Der geniale Motorenbauer wird am 9. Februar 1846 in Heilbronn geboren. Das Waisenhaus in Reutlingen, in dem er seit seinem zehnten Lebensjahr als Vollwaise lebt, arbeitet mit einer Maschinenwerkstatt zusammen, in der sich sein technisches Talent entfalten kann.
Begegnung mit Daimler
Wilhelm Maybach, ca. 1900
1867 kommt es in diesem „Bruderhaus“ zu einer Begegnung, die Technikgeschichte schreiben sollte: Gottlieb Daimler, der zuletzt als Techniker im Ausland gearbeitet hatte, übernimmt die Inspektion der Werkstatt und lernt dort den zwölf Jahre jüngeren Maybach kennen. Fortan bilden die beiden ein kongeniales Team, das sich perfekt ergänzt: Daimler als technischer Visionär und Geschäftsmann, Maybach als genialer Konstrukteur. Erst Daimlers Tod beendet ihre jahrzehntelange Zusammenarbeit.
Maybach setzt Daimlers Ideen technisch um; Daimler meldet die Patente dafür an – anfangs in der Regel (nur) unter seinem Namen – und setzt sie konsequent durch. So wird etwa Carl Benz zu Lizenzgebühren gezwungen, der Konkurrent, der noch nicht ahnen kann, dass sein Name später stets gemeinsam in einem Atemzug mit Daimler genannt werden wird.
Geniales aus dem Gartenhaus
Eine der ersten gemeinsamen beruflichen Stationen von Daimler und Maybach ist die Gasmotorenfabrik Deutz, an der Nikolaus Otto gerade den nach ihm benannten Motor entwickelt hat. Die beiden machen diesen Viertakt-Gasmotor marktreif und das Unternehmen groß.

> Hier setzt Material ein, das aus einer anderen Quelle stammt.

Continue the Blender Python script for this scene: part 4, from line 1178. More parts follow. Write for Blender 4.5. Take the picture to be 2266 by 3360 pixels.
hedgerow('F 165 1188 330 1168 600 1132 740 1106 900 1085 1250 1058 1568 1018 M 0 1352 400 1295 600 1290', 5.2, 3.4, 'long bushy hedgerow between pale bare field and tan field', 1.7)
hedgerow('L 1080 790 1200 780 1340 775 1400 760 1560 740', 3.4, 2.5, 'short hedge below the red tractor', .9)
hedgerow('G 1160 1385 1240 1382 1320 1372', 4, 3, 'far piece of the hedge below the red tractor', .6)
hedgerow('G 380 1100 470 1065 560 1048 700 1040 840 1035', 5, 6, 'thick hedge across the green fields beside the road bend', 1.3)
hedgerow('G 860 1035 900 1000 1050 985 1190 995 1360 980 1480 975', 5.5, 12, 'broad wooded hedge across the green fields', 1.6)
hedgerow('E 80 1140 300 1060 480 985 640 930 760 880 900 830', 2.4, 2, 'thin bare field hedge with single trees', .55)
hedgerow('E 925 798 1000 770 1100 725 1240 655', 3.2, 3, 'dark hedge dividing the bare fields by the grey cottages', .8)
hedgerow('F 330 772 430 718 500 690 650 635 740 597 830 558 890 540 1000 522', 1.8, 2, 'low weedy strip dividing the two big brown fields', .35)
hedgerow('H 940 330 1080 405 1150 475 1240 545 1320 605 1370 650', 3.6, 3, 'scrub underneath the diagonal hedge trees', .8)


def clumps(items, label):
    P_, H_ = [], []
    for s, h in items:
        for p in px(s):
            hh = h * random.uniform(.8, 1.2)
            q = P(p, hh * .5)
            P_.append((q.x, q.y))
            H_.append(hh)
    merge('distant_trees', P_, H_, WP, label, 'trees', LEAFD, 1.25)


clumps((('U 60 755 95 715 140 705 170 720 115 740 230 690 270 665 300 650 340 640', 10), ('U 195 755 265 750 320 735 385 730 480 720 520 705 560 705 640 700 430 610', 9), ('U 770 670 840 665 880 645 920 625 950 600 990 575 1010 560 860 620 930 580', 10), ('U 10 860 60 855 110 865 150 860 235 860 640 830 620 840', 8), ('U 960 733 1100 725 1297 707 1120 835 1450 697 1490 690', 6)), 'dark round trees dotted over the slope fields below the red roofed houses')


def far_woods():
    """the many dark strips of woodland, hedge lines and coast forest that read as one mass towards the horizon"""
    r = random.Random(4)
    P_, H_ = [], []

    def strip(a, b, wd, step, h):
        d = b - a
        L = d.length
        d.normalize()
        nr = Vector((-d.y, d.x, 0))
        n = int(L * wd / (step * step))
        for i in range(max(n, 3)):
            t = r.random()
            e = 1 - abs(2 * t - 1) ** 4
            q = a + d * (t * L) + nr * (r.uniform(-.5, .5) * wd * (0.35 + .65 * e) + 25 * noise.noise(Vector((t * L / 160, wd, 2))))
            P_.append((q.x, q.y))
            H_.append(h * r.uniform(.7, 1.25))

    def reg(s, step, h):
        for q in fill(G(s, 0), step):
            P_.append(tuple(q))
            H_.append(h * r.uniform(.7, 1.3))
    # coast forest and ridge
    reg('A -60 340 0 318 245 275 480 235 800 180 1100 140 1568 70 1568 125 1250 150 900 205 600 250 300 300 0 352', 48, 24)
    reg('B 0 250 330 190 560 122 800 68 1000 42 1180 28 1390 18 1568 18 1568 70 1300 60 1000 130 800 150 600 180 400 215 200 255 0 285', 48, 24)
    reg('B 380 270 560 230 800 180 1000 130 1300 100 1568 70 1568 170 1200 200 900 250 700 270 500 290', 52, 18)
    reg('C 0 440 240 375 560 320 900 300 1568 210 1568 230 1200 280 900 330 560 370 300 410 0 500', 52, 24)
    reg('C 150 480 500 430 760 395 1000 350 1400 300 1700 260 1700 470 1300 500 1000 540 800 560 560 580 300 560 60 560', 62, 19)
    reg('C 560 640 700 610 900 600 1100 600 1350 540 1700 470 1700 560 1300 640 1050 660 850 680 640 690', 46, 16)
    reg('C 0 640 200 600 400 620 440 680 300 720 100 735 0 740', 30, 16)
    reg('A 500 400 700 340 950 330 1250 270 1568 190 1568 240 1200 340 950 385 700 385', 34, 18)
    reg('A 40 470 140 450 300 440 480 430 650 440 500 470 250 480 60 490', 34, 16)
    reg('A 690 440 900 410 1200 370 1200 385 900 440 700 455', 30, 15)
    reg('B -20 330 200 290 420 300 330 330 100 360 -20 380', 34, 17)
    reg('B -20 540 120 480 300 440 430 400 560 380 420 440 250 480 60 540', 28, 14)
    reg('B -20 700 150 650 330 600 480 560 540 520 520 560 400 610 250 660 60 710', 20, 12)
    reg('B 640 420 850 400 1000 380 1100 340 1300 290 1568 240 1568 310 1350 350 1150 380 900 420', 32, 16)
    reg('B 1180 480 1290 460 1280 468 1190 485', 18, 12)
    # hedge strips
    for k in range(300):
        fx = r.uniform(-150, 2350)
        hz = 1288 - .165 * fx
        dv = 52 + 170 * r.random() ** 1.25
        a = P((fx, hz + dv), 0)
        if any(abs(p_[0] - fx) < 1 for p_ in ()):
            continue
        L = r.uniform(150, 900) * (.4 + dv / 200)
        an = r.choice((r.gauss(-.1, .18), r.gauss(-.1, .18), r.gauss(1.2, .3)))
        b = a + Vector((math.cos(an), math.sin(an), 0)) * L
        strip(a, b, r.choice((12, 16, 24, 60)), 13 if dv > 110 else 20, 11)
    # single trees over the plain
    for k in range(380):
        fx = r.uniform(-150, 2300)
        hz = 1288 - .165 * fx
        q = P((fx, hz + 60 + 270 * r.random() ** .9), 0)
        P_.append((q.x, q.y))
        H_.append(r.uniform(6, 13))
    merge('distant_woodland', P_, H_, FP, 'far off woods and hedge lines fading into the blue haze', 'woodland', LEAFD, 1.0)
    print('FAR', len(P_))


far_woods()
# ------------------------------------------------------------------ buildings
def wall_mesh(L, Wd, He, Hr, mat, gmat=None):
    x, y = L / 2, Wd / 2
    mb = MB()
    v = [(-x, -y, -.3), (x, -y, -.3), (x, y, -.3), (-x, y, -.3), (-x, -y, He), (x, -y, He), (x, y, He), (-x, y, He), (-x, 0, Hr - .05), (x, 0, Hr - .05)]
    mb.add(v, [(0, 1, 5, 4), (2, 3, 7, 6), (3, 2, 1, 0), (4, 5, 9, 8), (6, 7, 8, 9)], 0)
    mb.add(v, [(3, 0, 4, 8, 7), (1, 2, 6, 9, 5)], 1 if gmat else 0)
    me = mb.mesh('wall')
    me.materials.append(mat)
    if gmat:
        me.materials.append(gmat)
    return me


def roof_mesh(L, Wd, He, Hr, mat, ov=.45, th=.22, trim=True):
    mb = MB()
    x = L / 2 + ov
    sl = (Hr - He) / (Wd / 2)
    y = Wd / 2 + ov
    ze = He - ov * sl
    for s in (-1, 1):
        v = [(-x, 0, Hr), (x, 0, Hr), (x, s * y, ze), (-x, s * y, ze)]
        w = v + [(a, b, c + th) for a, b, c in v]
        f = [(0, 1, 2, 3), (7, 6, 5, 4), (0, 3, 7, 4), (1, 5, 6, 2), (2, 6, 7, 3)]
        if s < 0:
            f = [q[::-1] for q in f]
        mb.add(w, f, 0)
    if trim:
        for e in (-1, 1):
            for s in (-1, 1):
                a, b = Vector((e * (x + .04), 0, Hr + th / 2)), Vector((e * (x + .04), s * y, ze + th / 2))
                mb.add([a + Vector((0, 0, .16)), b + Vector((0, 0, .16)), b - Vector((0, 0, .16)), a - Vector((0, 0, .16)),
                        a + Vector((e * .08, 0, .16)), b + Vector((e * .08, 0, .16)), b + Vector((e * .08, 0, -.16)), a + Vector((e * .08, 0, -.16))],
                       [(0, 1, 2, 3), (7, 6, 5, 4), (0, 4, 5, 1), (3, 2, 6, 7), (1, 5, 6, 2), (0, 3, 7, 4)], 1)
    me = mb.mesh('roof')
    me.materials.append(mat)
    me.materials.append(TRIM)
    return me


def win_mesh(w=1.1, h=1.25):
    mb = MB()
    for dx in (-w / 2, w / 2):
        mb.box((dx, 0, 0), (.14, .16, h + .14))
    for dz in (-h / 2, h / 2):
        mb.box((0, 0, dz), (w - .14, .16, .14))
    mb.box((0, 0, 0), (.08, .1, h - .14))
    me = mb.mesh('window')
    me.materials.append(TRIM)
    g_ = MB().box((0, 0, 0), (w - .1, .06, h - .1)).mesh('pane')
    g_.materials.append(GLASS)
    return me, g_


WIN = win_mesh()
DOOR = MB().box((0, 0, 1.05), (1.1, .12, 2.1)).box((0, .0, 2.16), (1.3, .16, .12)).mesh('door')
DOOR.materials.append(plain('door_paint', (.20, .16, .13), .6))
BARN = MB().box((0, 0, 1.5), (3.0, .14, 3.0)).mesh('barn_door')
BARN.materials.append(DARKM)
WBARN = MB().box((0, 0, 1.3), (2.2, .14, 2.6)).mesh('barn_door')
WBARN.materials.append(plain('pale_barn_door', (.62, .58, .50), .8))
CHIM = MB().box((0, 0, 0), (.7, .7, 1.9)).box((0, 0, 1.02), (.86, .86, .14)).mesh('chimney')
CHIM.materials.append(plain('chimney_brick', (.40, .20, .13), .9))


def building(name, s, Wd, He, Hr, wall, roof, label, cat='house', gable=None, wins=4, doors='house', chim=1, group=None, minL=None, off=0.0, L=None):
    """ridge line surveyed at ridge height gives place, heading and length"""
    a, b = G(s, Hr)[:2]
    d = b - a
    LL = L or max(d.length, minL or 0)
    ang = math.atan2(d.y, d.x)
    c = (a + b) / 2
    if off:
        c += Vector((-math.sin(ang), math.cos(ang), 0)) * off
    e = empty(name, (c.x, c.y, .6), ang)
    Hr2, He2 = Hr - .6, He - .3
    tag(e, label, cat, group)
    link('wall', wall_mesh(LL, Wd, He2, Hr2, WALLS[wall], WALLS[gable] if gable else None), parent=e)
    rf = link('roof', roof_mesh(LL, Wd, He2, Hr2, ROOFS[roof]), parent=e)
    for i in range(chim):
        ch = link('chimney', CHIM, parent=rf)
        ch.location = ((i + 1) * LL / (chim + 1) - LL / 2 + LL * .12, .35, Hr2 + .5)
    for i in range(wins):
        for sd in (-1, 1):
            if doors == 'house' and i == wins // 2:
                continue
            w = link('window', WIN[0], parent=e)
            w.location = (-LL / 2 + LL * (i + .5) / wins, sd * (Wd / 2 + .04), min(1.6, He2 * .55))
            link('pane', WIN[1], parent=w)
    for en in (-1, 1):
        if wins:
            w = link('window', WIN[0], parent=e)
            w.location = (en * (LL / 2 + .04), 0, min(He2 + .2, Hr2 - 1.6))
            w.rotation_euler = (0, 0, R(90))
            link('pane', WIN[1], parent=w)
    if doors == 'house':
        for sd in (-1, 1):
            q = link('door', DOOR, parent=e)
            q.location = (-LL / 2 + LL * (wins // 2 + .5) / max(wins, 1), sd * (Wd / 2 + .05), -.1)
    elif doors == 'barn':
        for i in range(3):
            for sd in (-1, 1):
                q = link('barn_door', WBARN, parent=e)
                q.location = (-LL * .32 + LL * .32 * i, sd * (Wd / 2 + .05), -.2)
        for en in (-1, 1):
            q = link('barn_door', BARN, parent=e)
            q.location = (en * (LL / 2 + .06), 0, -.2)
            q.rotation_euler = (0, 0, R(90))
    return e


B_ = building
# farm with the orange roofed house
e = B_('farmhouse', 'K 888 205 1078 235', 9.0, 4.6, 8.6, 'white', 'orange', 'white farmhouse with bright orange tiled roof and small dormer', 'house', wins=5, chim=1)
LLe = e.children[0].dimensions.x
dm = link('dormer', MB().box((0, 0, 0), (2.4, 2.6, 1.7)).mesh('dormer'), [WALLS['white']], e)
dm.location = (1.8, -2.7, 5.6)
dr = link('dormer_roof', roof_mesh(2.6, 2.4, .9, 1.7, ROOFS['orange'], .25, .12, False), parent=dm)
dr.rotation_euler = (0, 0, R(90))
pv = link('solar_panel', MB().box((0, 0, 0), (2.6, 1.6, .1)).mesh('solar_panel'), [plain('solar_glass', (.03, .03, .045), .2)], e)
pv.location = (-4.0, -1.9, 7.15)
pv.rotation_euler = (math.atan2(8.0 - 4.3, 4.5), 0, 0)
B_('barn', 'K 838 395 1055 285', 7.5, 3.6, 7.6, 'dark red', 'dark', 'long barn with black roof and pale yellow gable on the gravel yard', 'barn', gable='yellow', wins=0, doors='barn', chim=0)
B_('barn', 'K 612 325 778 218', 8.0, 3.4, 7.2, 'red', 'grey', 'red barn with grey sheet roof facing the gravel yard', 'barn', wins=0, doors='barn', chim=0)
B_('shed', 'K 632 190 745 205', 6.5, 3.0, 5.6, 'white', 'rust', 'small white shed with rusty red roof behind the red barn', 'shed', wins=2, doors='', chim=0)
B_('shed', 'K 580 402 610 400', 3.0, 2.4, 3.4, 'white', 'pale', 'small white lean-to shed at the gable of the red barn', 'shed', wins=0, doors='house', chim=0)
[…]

Als Daimler nach erfolgreichen Jahren Deutz im Streit verlässt und nach Cannstatt zieht, folgt Maybach ihm. In einem ausgebauten Gewächshaus im Garten von Daimlers Villa richten sich die beiden eine Werkstatt ein. Hier entwickeln sie einen leichten, drehfreudigen Verbrennungsmotor. Bedeutsam ist dabei vor allem Maybachs ungesteuerte Glührohrzündung („Gasmotor“, DE28022A).
Seine Weiterentwicklung, die berühmte „Standuhr“, ist 1884 ein echter Meilenstein: Der Motor ist vergleichsweise leicht und klein, zugleich aber stark und schnelllaufend genug, um Fahrzeuge antreiben zu können ( DE34926A, „Gas- bzw. Petroleum-Kraftmaschine“).
Das erste Motorrad
Als erstes baut Maybach den neuen Motor in eine Art hölzernes Fahrrad mit Stützrädern ein. Der so genannte „Reitwagen“, mit dem Maybach 1885 seine Runden um das Gewächshaus dreht, ist das erste Motorrad der Welt. Bis zu 12 Stundenkilometer schafft das zweigängige Vehikel, das laut Patentschrift auch mit einer Kufe und Spikes versehen werden kann und somit wohl auch als erster Motorschlitten gelten darf ( DE36423A). Im gleichen Sommer vor 145 Jahren unternimmt Bertha Benz mit dem von ihrem Mann Carl konstruierten Gefährt ( DE37435A) die legendäre erste große Autofahrt der Geschichte.
Daimler und Maybach erproben ihren Motor auch in einem Boot und dann 1886 in einer Pferdekutsche. Diese Motorkutsche entwickelt Maybach mit vielen neuen Lösungen weiter zum „Motor-Quadricycle“. Dieser „Stahlradwagen" von 1889 hat zum Beispiel ein Viergang-Getriebe - eine Neuheit, die auf der Weltausstellung in Paris ebenso bestaunt wird wie der Zweizylinder-V-Motor.
Maybach nimmt sich als einer der ersten vor, nicht einfach einen Motor in ein bestehendes Vehikel einzubauen, sondern gleichsam um den Motor herum ein organisches Fahrzeug zu entwickeln.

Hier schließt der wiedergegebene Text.